East Bay Times

Can I keep my tomato plants for next year?

- Contect Joan Morris at jmorris@ bayareanew­sgroup.com.

QIt is the second week of November and my tomato vines are thriving and still blooming. I have two plants that have taken over my garden plot. I planted them near the end of April, according to directions from your column several years ago.

In the past, I have just cut them down to plant fava beans. But these are doing so well this year, even more so after the rain deluge in October, that I’m thinking of keeping them.

I did a little research to find out that tomatoes are indeed perennials, but usually die during the cold of winter. Examples I could find of keeping the plants entailed pots that were taken indoors.

What should I do to best preserve these and see what they produce next year? Should I prune anything? Pinch off any blossoms? One plant is an Early Girl, the other some variety of heirloom.

Should I keep just one or both as an experiment?

— Ed Richardson,

San Jose

I’m all for experiment­ing, and if you have the space and the plants are healthy, I say give it a try.

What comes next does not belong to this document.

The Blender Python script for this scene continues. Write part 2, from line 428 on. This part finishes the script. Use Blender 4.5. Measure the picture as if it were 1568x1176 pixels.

Tomatoes originated in the Andes, where they grow in the wild as tender perennials, but the original tomatoes don’t look much like the ones we now grow in our gardens. That’s because today’s tomatoes have been cultivated and hybridized and they are meant to be grown as annuals. If you want to keep the plants alive through the winter, you’ll need to figure out a way to protect them from frost. I’d suggest draping them in old-fashioned Christmas tree lights (not the modern LEDs) and investing in some frost cloth. Cover the plants at night when a frost is forecast.

You won’t get any fruit from the plants during the winter, but you can try to force any green tomatoes now on the plants to ripen by removing any flowers, cutting back on water and stopping the use of fertilizer. This will stress the plant and force it to divert energy to the existing fruit.

You also can harvest any tomatoes and put them in a brown paper bag along with an apple. The apple will release a gas known as ethylene, which is necessary to the ripening process. The tomatoes will turn red, but they won’t taste as good as the ones you picked in the summer. Once they’ve left the vine, sugars stop developing and they just won’t have that same vine-ripened flavor.

If the tomato plants survive the winter, then they should thrive when the temperatur­es warm and the sunshine returns. Focus your efforts on keeping them warm. Don’t do any pruning as that can encourage new growth, which will be extremely frost tender.

I’ve never tried to carry tomatoes from one season to the next, but I did keep a prolific Hatch chile plant from last season. I was late, as usual, in cleaning up the summer garden and by the time I got to the peppers, this one plant was loaded with chile peppers and it seemed a waste to pull it up.

It survived the winter and was a good producer. In fact, I just harvested some peppers from it the other day. I haven’t decided whether or not to pull it this year, but it’s looking scraggly, so I probably will. All plants have a natural life span.